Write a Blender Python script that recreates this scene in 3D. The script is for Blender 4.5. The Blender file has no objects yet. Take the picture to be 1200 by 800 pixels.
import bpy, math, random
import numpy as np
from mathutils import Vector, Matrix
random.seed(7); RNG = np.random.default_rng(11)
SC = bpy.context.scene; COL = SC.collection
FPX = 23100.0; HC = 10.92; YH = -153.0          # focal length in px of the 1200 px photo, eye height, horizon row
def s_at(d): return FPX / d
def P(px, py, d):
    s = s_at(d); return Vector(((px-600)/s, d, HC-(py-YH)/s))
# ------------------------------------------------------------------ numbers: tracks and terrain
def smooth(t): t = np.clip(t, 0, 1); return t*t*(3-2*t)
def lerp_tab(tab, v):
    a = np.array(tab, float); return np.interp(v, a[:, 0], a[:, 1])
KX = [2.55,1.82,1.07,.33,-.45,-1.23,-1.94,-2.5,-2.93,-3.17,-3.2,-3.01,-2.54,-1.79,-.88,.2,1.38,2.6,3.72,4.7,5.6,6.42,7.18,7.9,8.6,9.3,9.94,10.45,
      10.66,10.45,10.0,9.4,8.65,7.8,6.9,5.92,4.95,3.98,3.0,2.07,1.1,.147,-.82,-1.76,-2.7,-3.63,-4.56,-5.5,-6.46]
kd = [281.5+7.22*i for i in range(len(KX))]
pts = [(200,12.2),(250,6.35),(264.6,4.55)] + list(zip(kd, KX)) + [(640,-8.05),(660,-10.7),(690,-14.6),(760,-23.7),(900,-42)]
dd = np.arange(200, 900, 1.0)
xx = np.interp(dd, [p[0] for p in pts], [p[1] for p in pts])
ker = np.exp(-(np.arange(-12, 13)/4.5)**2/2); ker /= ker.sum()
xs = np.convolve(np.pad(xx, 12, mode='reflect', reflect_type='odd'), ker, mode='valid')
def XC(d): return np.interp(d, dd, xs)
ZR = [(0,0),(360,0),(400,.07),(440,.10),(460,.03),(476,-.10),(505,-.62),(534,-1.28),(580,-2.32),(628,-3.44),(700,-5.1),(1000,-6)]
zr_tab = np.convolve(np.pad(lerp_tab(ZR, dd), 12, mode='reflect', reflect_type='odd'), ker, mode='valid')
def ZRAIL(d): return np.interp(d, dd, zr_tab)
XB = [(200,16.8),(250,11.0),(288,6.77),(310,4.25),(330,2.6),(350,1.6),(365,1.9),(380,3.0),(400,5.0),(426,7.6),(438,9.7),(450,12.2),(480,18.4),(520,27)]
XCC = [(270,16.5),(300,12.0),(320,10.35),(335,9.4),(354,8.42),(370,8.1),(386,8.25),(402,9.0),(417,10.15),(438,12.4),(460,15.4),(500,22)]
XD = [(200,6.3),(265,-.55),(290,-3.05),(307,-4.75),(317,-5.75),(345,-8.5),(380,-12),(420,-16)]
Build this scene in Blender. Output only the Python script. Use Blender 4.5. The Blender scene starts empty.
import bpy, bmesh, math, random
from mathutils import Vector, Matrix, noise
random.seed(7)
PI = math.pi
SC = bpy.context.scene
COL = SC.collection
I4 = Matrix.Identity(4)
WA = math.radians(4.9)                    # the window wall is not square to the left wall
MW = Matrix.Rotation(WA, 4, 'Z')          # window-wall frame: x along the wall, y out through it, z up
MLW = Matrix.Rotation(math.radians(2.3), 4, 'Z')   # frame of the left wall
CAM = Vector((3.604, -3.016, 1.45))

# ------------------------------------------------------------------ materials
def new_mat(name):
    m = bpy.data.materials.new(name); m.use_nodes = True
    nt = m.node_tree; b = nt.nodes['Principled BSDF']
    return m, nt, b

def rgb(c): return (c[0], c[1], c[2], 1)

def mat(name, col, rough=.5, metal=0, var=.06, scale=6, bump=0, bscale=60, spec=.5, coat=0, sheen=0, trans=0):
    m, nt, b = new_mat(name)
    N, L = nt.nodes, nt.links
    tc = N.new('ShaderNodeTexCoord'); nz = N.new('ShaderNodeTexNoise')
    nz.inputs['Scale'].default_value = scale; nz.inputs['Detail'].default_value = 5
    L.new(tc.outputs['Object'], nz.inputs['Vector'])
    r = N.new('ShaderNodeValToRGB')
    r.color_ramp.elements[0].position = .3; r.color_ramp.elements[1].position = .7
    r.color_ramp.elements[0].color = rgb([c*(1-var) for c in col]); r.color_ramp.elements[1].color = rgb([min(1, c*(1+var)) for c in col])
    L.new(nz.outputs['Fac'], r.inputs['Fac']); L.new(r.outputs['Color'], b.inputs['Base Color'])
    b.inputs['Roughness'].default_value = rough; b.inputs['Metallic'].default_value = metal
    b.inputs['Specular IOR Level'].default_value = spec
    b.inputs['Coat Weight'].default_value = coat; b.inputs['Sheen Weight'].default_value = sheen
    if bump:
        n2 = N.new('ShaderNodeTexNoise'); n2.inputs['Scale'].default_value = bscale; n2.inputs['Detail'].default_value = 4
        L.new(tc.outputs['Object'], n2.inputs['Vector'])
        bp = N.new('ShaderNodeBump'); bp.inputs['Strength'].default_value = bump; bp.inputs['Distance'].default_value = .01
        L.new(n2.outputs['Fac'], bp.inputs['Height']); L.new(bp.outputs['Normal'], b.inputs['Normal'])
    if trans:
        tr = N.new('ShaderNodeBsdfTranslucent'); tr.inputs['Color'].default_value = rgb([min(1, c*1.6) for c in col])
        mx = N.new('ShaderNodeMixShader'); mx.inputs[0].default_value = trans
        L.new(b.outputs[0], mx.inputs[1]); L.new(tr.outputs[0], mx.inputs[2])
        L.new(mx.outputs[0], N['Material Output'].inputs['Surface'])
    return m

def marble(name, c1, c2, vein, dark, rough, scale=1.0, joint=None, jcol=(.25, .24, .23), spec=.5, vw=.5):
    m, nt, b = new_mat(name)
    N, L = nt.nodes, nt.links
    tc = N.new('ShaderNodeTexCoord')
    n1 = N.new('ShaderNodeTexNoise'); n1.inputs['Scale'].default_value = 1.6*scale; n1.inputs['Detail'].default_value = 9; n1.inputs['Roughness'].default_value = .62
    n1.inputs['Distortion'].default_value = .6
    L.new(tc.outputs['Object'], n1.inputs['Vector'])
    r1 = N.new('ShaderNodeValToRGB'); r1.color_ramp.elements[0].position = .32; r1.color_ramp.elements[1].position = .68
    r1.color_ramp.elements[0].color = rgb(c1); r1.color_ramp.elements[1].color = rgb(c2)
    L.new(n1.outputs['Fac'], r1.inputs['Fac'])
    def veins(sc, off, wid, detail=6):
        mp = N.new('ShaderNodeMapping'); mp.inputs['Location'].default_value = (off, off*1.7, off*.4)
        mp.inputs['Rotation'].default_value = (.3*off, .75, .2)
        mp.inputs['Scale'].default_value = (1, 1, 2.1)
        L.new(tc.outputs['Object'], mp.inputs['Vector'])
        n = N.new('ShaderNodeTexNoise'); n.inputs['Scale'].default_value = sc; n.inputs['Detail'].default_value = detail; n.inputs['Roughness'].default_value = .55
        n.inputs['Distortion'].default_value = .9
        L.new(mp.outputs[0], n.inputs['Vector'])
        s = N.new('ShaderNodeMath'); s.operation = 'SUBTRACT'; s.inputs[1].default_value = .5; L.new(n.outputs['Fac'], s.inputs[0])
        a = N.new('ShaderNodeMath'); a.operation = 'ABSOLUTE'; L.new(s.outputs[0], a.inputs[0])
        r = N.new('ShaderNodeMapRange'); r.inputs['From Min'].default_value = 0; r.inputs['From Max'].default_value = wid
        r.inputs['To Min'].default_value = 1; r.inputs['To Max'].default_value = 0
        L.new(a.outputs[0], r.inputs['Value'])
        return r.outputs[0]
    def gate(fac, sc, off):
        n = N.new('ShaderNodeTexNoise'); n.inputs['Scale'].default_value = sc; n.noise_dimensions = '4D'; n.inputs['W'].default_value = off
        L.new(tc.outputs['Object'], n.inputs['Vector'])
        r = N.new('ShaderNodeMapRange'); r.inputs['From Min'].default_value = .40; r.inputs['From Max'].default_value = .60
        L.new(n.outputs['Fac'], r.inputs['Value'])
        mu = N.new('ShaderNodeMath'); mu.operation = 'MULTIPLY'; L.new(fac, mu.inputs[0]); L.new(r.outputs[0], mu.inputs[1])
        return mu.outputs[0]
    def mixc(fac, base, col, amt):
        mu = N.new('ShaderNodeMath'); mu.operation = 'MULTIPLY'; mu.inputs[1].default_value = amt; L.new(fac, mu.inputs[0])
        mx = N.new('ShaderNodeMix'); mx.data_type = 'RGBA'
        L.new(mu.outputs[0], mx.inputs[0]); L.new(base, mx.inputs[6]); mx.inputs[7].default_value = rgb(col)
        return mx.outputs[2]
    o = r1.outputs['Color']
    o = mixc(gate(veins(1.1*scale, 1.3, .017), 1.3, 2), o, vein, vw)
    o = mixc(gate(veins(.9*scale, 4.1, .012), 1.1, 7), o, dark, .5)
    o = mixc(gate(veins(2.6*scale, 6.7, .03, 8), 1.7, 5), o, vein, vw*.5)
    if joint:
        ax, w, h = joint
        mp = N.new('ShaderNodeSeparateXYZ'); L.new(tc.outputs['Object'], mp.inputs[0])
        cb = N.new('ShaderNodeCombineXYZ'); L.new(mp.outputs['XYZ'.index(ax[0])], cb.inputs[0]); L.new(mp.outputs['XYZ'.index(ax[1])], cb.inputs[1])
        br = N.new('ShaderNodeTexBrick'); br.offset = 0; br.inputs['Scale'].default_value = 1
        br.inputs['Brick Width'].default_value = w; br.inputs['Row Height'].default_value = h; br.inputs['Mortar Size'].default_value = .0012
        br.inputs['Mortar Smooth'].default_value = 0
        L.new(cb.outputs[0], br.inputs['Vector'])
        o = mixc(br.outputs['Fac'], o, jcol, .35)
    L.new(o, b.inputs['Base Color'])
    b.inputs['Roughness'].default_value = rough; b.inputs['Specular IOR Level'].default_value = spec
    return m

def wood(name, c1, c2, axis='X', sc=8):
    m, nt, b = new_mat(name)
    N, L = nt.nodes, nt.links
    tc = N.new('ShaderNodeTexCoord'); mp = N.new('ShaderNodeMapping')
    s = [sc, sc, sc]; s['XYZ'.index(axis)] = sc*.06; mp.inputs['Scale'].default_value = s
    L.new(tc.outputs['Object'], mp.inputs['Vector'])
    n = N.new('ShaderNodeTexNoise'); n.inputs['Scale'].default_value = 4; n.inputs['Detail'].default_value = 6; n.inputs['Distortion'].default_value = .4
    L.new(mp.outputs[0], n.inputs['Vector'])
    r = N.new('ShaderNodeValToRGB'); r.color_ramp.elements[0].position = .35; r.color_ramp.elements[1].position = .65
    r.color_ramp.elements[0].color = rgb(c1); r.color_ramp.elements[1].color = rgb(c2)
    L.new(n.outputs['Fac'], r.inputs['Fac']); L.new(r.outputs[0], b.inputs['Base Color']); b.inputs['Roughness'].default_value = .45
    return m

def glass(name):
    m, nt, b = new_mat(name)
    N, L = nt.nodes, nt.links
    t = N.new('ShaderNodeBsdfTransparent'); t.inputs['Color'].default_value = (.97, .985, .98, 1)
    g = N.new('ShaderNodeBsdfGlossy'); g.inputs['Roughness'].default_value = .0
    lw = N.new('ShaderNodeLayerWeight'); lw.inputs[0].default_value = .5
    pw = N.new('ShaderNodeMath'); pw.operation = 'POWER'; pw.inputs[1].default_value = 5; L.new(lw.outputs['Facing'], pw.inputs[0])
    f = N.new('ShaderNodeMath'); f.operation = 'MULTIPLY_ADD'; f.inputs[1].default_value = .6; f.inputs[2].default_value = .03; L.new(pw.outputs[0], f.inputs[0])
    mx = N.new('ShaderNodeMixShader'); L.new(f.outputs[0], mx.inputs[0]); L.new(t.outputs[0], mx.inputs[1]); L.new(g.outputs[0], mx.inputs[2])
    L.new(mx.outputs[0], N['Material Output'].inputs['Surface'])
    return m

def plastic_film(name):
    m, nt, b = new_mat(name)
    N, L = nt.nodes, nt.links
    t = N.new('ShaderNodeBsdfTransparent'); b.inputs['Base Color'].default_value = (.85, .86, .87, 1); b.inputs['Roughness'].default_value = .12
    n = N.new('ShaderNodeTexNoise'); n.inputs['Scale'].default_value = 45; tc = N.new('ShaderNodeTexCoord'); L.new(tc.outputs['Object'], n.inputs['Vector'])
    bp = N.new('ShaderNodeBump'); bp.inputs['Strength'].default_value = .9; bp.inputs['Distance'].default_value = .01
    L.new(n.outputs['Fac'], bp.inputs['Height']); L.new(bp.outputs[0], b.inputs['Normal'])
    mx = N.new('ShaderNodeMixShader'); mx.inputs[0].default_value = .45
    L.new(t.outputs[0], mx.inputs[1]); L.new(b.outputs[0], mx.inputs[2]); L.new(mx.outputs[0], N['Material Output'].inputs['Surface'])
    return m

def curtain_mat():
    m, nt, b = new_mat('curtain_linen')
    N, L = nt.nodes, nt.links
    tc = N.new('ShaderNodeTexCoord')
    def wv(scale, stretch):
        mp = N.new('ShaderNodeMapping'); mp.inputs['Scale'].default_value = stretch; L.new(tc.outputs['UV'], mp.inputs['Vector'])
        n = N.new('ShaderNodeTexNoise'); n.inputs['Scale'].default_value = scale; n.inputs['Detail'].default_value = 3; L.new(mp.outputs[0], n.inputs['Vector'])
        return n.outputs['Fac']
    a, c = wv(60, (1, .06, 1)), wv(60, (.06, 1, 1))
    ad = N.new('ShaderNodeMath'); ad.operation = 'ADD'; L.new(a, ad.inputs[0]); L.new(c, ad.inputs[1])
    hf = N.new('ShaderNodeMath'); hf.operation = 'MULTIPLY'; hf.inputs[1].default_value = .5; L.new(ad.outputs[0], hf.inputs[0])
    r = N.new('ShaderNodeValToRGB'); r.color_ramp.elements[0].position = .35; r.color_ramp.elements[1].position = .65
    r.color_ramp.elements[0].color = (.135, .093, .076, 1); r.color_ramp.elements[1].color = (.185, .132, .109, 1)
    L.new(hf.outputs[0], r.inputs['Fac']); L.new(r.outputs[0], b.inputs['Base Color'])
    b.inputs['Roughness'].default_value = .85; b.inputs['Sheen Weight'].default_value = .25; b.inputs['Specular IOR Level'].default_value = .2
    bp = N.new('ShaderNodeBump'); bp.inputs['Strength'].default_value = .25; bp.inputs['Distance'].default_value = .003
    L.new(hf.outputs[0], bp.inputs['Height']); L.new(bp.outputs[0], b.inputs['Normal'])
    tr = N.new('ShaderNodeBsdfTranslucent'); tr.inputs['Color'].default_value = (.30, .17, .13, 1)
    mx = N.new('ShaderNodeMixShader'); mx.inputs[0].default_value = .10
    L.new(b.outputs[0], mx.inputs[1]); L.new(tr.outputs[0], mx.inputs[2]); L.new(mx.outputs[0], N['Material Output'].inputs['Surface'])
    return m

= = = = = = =

* _Challenge_:
Collect from the data above every line that includes "Blender".

* _Result below_:
Write a Blender Python script that recreates this scene in 3D. The script is for Blender 4.5. The Blender file has no objects yet. Take the picture to be 1200 by 800 pixels.
Build this scene in Blender. Output only the Python script. Use Blender 4.5. The Blender scene starts empty.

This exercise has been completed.